Imagine the possibilities of a San Jose-based firm developing a business presence in the Northern San Joaquin Valley that has long been identified as the state’s high growth area for the next 25 years. Manteca is at the heart of it all.

The nice thing about the reverse commute is companies can extend into this area and not risk losing key, top level employees who prefer the Bay Area lifestyle. They simply travel 55 carefree minutes to oversee Northern San Joaquin Valley operations in offices in central Manteca.
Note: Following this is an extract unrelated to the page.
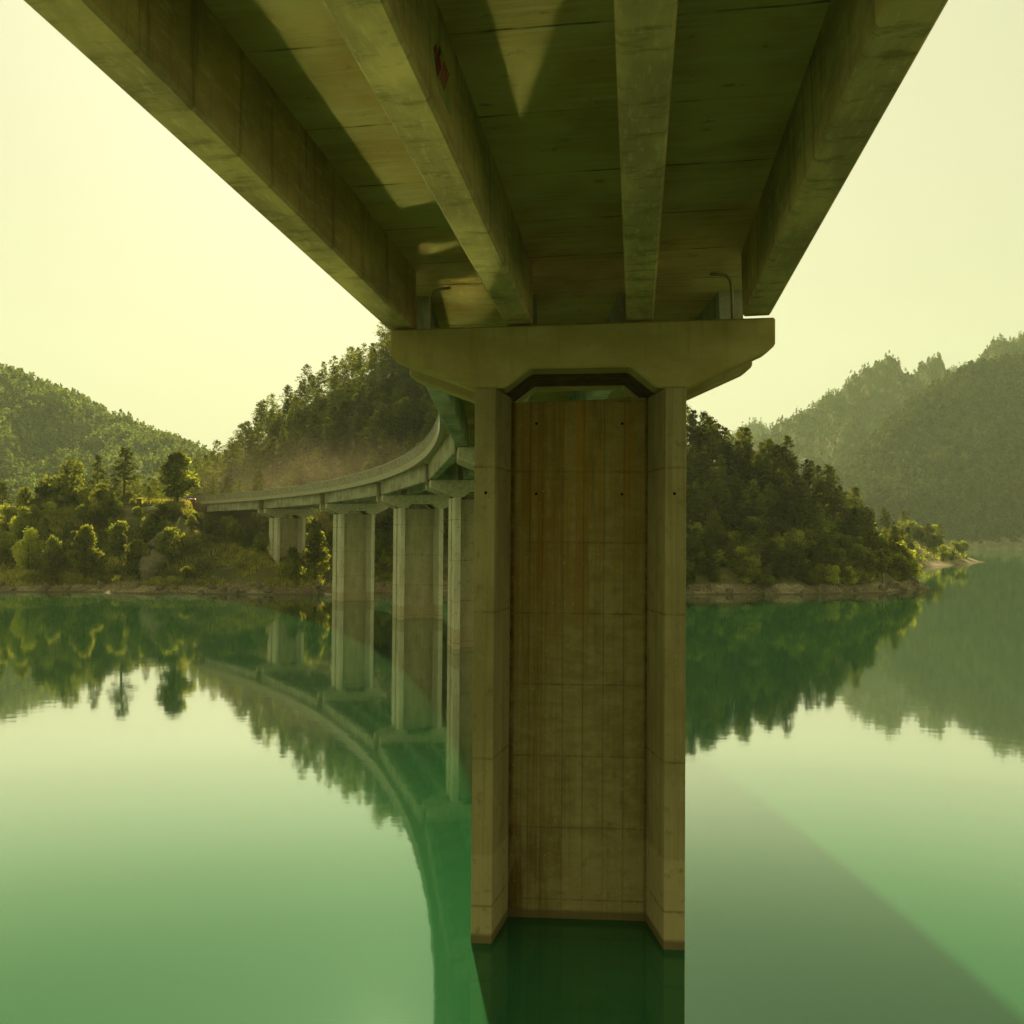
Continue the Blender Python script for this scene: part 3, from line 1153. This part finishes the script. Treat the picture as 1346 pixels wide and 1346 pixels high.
# undergrowth below the trees and grass on the bank: uncountable ground cover
ux, uy = rs.uniform(-112, 90, 9000), rs.uniform(162, 262, 9000)
ud = land_d(ux, uy)
uz = height(ux, uy)
uc = np.interp(ux, YCX, YCY)
urd = np.min(np.hypot(ux[:, None]-ROAD[None, :, 0], uy[:, None]-ROAD[None, :, 1]), 1)
uo = (ud > 4.0) & ((ux > -30) | (rs.random(9000) < .12)) & (uy < uc+3) & (urd > 5.5) & (fbm(ux*.2, uy*.2, 3, 9) > -.10) & ~((ux < -20) & (uz > 14) & (uz < 24) & (rs.random(9000) < .7))
P = np.stack([ux[uo], uy[uo], uz[uo]+.25], -1)
C = clumps(P, rs.uniform(.5, 1.1, len(P)), 13, rs, .6)
V, Q = leaf_quads(C, .2, rs)
sx_, sy_ = rs.uniform(112, 206, 3000), rs.uniform(300, 430, 3000)
sz_ = height(sx_, sy_)
so_ = (sz_ > 1.6) & (land_d(sx_, sy_) > 2) & (fbm(sx_*.15, sy_*.15, 3, 77) > -.16)
P2 = np.stack([sx_[so_], sy_[so_], sz_[so_]+.3], -1)
V2, Q2 = leaf_quads(clumps(P2, rs.uniform(.7, 1.5, len(P2)), 16, rs, .6), .26, rs)
Q2 = Q2 + len(V)
V, Q = np.concatenate([V, V2]), np.concatenate([Q, Q2])
tag(link_np('undergrowth', V, Q, M['broad']), 'low undergrowth on the slopes', kind='stuff')


def grass_on(n, xr, yr, test, name, label, hgt=.5):
    x, y = rs.uniform(*xr, n), rs.uniform(*yr, n)
    d = land_d(x, y)
    z = height(x, y)
    o = test(x, y, z, d)
    x, y, z = x[o], y[o], z[o]
    m = len(x)
    a = rs.uniform(0, 6.28, m)
    w = rs.uniform(.08, .2, m)
    hh = hgt*rs.uniform(.5, 1.4, m)
    lx, ly = rs.normal(0, .25, m)*hh, rs.normal(0, .25, m)*hh
    dx, dy = np.cos(a)*w, np.sin(a)*w
    V = np.stack([np.stack([x-dx, y-dy, z-.05], -1), np.stack([x+dx, y+dy, z-.05], -1),
                  np.stack([x+dx*.3+lx, y+dy*.3+ly, z+hh], -1), np.stack([x-dx*.3+lx, y-dy*.3+ly, z+hh], -1)], 1).reshape(-1, 3)
    tag(link_np(name, V, np.arange(4*m).reshape(-1, 4), M['grass']), label, kind='stuff')


grass_on(90000, (-135, -22), (160, 200), lambda x, y, z, d: (d > 3.2) & (np.min(np.hypot(x[:, None]-ROAD[None, ::2, 0], y[:, None]-ROAD[None, ::2, 1]), 1) > 6) & (fbm(x*.14, y*.14, 3, 41) > -.12), 'grass', 'dry grass on the left bank', .55)
grass_on(5000, (60, 205), (200, 440), lambda x, y, z, d: (d > 2) & (z > .8), 'spit_grass', 'dry yellow grass on the low spit', .9)
for k in range(60):
    for _ in range(50):
        x, y = rs.uniform(118, 203), rs.uniform(310, 425)
        d = float(land_d(np.array([x]), np.array([y]))[0])
        if d > 5:
            break
    o = get('dshrub' if k % 3 else 'pine', k % 4)
    s = rs.uniform(1.0, 2.1)*(1 if k % 3 else .6)
    put(o, x, y, rs.uniform(0, 6.28), s)
    tag(o, 'small shrub on the yellow spit beyond the wooded point' if k % 3 else 'small conifer on the yellow spit beyond the wooded point', 'shrub' if k % 3 else 'tree',
        'shrubs on the low spit' if k % 3 else 'small conifers on the low spit')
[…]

Sounds far-fetched.? So did having a business plopped down in Manteca that attracts 2 million people a year who spend money like it is going out of style.

It means a larger swath of central Manteca- perhaps as far north as Alameda and as far east as Powers – has to be identified as “downtown” so new rules aimed at encouraging investment in the area can move forward.

Among the zoning changes can be eliminating or severely reducing setbacks, lifting building limits that harkens back to the day Manteca firefighters could only reach a second or third story adequately, allowing residential above retail, and increasing residential density.

Manteca arguably has one of the most incredible opportunities for downtown transformation ever handed to a city of 67,000. Not only is its location to the region unmatchable or its location to actual growth in Manteca but the added caveats of being just over a mile from both the Highway 120 Bypass and Highway 99, being 15 minutes from Stockton Metro Airport, and in line for a potential high speed rail station to San Jose provide realistic potential that could exceed even nearby larger cities by leaps and bounds.

Nothing will happen overnight. And nothing will happen unless the rules and policies that would allow such a transformation are put in place now.

The real question for Manteca’s leadership – as well as the community – is whether it is willing to do what it takes to get aboard the potential that the high speed train and Manteca’s location has to bring white collar jobs to the heart  of our community.